Prince Bernhard visits the Schefferkamp as Inspector General of the Royal Army. On the left, Captain Milva A.M.Th. Wind (1968). Source: Netherlands Institute of Military History Collection.

Same discussion

Other fields, such as police and the fire brigade, struggle with the same issues surrounding the integration of women. ‘They were having the same discussion, although things at the regular and military police departments were happening a little more quickly’, says Bootsma. They need female officers to search women, for instance, or to talk to people affected by sexual violence. ‘That made the integration a little easier.’
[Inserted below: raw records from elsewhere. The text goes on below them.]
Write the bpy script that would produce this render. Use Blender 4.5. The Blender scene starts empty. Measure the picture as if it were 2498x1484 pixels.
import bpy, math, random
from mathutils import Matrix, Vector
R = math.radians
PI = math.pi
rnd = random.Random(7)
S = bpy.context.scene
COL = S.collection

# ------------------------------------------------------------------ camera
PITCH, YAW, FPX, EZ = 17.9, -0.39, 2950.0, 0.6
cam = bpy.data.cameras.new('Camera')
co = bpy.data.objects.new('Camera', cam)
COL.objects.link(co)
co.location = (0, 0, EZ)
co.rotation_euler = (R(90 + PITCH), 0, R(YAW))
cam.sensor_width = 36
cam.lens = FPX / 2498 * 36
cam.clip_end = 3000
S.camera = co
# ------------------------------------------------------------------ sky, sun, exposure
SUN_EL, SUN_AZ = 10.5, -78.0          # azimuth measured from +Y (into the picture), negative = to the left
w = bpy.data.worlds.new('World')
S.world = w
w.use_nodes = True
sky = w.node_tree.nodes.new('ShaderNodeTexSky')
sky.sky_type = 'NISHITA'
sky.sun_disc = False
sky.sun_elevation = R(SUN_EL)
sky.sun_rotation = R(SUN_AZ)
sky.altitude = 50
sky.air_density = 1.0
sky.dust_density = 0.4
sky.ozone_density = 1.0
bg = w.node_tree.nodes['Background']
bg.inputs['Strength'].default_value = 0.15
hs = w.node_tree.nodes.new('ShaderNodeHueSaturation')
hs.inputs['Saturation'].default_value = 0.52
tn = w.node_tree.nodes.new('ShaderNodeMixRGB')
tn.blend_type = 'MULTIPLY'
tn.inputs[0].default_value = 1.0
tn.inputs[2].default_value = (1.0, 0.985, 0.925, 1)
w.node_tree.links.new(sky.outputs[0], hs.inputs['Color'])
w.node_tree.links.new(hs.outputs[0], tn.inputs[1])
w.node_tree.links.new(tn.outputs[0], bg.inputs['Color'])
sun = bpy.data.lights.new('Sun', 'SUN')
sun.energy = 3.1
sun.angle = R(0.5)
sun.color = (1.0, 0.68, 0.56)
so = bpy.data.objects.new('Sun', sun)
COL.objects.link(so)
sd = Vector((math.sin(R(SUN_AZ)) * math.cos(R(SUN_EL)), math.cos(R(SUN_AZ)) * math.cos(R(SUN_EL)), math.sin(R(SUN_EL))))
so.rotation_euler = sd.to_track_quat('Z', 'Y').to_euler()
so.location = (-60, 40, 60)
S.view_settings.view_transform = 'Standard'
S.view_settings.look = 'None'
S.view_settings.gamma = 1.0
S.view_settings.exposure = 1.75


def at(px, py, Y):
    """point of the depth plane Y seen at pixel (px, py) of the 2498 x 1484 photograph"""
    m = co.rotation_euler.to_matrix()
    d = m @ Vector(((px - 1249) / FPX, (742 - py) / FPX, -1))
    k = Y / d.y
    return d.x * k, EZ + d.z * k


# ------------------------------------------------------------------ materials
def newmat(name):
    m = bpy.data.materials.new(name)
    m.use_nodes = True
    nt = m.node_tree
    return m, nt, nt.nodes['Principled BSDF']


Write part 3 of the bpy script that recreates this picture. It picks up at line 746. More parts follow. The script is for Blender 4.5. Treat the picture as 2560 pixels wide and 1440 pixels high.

Physical differences are still heavily emphasised

But integration is still in process at the armed forces. Women weren’t allowed on submarines until 2020. Before that, privacy concerns were cited as a reason to ban them.

Other things have changed in women’s positions as well, she says. ‘Things that they would have considered impossible in the sixties, such as female pilots, boat captains, or tank drivers, are now commonplace. In the eighties, women were back on the assault course just six weeks after giving birth. But they don’t do that anymore.’

Still different

The Defence department has also set up more campaigns to recruit women. ‘That’s in part a pragmatic solution’, says Bootsma. ‘There are so many positions available that they can’t afford to ban women.’

However, the debate about women’s suitability hasn’t changed very much. ‘There are still a lot of parallels with the sixties. Men are treated like the standard and women are the outliers. Physical differences are still heavily emphasised. It’s basically the same problems as back then.’

She thinks it will be difficult to fully integrate women into the Defence department. ‘Many people think the division of men and women should be equal, but I don’t quite agree. If you give people an honest chance and the same opportunities, the exact distribution doesn’t really matter. But if you keep dividing people, you’ve only got yourself to blame.’